Así aquel primer golpe de Bladimir Zamora en la puerta —¿o acaso fue el golpe de Vane en la suya?— se convirtió en la presencia en las tardes de café, en la mesa, en las conversaciones más cotidianas, en la luz en las noches de apagón y en el anhelo de Vane por ver su primer libro terminado e impreso. Su primer libro es, de alguna manera, un libro de agradecimiento, una mirada honesta y limpia, como suele ser la mirada prístina, a un autor, su obra, su época y sus ecos.

Así el volumen creció, Vane se entregaba a sus páginas con desvelo y yo me vi convertido de un momento a otro —vuelven las complicidades luminosas— en su editor. Si al proceso de escritura lo vi nacer, crecer y ramificarse, la edición y el libro lo soñamos juntos, porque uno sueña los sueños de quien ama, como si fuera un libro que me hubiera gustado escribir y Bladimir Zamora esa voz que me habla; como le habló a Vane (aunque con ella las complicidades son muchas más).

Bladimir Zamora llegó a Vanessa, que ha sido llegar a mí, sin que ninguno de los dos, ni Vanessa ni yo, lo hubiéramos conocido en vida, pero permitiéndonos tenerlo cerca de otras formas. Ahora llega al lector en un libro hermoso, que mezcla investigación, periodismo y testimonio, con una escritura que crece como el Cauto desbordado y como si sumara las voces de todos los trovadores y soneros, de los jóvenes que todavía se empeñan en ser herejes desde el verso.

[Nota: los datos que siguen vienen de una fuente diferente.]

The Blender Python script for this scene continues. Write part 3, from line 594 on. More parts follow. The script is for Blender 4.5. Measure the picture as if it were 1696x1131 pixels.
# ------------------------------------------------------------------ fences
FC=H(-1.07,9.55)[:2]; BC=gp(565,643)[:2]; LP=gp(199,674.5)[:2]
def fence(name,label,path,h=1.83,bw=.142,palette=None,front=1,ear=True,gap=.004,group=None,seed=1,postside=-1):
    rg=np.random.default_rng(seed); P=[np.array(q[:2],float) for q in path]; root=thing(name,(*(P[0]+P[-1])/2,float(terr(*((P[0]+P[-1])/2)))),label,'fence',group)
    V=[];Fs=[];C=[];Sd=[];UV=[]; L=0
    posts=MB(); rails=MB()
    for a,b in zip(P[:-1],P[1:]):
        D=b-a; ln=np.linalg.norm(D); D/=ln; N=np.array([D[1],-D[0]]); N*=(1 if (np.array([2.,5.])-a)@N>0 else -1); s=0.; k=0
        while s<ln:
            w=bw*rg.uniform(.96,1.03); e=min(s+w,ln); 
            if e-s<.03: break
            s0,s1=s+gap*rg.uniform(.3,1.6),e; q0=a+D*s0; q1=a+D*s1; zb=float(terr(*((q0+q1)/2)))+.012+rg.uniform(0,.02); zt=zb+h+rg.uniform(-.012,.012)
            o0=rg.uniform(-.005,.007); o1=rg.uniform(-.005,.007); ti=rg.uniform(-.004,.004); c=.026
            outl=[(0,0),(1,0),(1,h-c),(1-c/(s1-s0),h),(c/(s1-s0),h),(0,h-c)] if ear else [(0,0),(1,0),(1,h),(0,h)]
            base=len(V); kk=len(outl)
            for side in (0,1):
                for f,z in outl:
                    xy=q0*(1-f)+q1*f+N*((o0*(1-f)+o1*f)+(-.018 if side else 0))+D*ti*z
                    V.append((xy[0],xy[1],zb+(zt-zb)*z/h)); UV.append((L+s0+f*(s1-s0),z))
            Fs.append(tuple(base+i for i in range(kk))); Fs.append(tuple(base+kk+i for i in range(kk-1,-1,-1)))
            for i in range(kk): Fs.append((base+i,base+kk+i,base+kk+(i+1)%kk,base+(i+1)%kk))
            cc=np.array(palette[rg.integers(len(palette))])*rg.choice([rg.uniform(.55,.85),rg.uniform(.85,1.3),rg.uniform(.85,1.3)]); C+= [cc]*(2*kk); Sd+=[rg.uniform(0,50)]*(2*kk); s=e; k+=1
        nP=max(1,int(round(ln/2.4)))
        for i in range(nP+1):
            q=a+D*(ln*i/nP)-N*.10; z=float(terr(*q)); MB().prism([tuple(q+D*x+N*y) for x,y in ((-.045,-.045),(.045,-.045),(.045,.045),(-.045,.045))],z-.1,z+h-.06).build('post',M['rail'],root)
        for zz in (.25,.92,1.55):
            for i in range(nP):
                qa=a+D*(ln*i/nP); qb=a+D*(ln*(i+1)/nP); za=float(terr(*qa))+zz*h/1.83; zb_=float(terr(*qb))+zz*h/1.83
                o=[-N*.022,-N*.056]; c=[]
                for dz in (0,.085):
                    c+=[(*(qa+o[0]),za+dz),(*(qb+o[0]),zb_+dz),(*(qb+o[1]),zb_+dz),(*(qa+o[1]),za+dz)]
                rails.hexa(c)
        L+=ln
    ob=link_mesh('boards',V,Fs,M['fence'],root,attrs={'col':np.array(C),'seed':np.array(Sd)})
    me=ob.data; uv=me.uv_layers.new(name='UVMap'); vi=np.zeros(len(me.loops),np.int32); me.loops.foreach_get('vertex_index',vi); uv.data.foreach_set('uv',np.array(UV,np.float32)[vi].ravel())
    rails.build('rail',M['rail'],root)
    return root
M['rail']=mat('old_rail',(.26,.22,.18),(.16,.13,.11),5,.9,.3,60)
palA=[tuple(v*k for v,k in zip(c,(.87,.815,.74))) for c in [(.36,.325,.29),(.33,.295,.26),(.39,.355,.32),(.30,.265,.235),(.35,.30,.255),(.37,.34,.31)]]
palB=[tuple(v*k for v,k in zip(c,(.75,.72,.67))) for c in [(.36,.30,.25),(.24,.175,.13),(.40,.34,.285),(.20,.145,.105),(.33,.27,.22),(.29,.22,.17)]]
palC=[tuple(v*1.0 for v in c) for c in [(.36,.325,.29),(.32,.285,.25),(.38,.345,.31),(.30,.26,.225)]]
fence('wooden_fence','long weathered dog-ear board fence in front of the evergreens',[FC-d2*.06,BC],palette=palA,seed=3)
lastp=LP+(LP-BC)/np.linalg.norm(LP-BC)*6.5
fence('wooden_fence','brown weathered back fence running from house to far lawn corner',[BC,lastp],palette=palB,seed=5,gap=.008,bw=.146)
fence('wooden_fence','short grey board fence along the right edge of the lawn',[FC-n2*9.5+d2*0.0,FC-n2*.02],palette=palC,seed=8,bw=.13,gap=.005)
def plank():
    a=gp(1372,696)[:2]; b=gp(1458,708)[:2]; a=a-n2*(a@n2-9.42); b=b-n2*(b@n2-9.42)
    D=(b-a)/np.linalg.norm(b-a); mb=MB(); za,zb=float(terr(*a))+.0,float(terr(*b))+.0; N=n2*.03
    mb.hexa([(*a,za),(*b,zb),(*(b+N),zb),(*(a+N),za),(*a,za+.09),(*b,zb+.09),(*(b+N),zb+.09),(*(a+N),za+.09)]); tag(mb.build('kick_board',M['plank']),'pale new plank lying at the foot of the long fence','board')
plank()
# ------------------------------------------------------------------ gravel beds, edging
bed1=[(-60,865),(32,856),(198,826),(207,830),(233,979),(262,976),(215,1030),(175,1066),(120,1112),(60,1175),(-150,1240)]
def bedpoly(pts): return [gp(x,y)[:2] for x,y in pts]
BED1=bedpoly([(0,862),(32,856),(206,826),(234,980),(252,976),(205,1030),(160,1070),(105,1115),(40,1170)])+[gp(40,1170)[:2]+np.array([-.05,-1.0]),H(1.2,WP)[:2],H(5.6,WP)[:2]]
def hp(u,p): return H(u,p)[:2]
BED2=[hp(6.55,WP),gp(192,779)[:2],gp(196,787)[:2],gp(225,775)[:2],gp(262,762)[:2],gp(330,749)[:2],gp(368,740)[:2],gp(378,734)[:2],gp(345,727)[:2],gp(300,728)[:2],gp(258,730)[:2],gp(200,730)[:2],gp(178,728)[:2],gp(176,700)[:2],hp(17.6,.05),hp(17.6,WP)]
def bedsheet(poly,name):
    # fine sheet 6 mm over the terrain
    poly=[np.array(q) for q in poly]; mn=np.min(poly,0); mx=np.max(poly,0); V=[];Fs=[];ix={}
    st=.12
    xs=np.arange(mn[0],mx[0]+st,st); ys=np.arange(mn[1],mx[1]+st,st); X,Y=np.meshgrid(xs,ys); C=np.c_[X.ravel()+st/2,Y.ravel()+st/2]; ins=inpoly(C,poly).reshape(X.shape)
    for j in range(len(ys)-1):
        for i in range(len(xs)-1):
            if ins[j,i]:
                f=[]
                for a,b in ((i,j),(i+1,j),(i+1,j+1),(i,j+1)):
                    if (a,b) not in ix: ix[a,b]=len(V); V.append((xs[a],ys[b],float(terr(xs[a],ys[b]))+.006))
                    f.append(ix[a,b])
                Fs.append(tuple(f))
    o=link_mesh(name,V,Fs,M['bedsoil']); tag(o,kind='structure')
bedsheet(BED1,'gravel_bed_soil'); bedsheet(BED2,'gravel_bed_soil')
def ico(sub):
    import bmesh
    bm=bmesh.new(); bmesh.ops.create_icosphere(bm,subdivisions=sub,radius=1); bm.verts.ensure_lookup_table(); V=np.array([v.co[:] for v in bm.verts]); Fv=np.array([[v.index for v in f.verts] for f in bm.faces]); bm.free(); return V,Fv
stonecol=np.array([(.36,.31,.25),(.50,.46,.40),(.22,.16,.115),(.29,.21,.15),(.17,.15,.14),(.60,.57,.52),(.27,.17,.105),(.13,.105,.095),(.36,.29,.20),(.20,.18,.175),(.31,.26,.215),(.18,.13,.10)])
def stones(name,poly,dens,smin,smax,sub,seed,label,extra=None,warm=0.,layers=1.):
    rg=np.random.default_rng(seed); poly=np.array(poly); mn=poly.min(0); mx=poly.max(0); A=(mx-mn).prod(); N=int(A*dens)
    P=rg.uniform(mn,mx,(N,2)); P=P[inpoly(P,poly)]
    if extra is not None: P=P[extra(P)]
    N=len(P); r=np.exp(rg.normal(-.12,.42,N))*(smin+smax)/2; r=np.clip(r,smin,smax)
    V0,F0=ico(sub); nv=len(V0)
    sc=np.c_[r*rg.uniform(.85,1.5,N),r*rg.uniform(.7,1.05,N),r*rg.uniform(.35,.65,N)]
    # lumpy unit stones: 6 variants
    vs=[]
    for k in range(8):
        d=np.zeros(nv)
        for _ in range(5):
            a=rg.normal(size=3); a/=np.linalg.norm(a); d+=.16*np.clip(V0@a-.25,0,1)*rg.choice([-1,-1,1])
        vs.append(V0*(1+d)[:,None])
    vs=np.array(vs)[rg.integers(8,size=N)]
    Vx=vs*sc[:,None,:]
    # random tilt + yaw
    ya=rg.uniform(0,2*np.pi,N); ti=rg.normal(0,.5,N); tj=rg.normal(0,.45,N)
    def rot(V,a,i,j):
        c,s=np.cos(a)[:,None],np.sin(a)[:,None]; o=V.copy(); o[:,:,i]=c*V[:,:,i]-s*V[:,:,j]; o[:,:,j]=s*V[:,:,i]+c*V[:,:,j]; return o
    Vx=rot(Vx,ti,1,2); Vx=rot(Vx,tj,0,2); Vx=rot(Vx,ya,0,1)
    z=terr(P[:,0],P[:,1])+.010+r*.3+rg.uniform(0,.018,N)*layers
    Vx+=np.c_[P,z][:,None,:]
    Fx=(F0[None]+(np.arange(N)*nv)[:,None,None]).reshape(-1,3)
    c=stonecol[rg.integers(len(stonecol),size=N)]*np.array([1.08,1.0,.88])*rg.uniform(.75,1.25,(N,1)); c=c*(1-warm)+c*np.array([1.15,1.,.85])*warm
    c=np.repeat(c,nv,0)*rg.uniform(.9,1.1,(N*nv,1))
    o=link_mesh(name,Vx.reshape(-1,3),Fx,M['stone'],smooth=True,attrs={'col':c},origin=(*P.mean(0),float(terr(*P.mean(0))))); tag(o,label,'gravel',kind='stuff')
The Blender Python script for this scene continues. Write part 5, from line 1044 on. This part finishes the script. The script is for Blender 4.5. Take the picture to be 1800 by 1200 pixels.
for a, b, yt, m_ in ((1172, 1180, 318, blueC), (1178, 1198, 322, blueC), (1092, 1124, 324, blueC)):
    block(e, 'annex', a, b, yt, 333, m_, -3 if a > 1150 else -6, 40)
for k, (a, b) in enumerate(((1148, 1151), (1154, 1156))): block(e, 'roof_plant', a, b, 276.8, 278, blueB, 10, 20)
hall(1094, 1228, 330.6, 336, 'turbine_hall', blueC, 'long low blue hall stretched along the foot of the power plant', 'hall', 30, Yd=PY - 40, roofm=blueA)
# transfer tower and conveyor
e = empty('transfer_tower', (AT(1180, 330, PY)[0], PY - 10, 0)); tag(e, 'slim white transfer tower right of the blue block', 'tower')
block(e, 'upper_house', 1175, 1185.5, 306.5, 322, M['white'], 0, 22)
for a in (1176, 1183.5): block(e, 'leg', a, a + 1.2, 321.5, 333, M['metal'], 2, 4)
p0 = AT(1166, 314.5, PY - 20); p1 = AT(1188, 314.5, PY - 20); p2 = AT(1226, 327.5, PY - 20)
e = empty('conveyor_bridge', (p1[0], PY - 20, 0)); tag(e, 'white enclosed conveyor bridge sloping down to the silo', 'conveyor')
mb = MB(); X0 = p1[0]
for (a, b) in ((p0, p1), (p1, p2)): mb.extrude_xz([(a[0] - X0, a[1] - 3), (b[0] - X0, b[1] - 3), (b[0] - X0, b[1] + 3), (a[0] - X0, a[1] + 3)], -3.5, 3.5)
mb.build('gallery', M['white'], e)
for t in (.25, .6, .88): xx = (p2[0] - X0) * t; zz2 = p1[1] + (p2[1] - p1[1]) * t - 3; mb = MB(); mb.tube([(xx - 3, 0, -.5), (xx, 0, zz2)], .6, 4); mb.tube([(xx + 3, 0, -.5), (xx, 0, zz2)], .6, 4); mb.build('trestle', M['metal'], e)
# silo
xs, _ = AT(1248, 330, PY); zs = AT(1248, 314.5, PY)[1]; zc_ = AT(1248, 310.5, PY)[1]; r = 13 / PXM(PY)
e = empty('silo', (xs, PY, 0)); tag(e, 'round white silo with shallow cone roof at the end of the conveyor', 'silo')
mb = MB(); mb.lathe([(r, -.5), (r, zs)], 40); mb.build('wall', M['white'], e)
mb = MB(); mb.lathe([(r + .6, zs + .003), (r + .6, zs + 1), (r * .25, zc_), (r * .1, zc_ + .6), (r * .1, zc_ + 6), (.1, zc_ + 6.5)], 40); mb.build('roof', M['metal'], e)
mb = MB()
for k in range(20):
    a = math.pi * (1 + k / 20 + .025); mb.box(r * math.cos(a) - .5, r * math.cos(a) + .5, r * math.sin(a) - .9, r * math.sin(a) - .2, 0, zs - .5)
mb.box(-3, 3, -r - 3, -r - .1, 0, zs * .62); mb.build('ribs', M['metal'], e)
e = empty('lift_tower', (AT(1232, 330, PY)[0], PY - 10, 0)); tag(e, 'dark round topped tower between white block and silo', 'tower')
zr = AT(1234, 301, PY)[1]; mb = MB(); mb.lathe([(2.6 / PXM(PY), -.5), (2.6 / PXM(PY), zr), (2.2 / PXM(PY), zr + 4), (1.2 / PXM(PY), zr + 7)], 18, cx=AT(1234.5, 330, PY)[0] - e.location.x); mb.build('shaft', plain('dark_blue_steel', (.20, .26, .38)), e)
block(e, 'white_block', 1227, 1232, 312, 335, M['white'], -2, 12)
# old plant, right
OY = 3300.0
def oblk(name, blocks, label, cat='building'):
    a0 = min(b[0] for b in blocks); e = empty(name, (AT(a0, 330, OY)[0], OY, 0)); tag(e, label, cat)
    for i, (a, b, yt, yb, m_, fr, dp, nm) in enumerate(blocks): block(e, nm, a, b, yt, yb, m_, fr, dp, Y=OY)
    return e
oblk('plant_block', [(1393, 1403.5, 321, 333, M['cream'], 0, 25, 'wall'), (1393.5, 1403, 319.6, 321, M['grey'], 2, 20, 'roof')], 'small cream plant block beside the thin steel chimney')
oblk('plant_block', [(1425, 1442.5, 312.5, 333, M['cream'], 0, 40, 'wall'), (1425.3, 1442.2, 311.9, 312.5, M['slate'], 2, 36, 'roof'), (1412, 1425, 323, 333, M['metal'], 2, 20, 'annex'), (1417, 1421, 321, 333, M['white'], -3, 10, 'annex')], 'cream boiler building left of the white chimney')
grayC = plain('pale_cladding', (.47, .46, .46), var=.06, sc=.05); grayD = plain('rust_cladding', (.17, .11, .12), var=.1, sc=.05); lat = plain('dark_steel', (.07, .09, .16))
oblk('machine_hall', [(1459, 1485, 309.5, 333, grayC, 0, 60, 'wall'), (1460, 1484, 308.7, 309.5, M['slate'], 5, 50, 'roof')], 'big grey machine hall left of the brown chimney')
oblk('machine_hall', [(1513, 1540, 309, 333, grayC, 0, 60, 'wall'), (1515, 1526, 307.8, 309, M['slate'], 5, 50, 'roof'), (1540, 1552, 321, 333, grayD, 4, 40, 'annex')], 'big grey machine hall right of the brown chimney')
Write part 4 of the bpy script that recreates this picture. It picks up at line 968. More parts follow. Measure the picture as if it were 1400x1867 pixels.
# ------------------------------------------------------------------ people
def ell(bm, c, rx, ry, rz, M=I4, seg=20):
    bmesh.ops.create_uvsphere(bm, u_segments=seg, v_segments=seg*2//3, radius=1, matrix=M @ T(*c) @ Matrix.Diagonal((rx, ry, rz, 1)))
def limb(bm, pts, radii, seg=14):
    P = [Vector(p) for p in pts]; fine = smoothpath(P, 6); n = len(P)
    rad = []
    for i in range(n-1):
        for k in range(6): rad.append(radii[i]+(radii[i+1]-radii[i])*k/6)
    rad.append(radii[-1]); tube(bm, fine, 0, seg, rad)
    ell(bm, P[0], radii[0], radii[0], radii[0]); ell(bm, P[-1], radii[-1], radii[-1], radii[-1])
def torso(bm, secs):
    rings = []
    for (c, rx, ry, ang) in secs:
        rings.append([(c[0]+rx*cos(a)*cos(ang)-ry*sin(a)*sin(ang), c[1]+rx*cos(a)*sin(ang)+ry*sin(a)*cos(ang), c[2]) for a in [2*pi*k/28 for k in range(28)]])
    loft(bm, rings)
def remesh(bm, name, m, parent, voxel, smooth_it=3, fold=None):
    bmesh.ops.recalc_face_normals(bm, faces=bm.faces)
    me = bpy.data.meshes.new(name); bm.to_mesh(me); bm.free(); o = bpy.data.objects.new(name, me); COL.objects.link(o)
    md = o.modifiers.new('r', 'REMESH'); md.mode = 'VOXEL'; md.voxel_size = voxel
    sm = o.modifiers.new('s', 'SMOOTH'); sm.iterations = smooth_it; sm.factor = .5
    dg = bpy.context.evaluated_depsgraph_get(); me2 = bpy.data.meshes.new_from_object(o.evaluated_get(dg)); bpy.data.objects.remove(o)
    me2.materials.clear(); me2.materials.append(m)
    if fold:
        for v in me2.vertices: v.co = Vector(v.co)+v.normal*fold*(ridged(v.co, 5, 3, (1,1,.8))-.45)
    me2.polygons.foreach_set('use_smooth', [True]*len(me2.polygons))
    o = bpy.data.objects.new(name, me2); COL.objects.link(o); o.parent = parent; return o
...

A esa aventura nos invita Bladimir, instalado ya en nuestras vidas: lo hace desde las páginas del libro de Vane; desde su escritura cuenta su historia y los caminos de su andar, haciéndose preguntas y haciéndonoslas, porque —Vane y Bladimir lo saben y un poco yo que los acompañé— hay placer en el acto de la herejía, que es, asimismo, Vanessa Pernía, un acto de amor.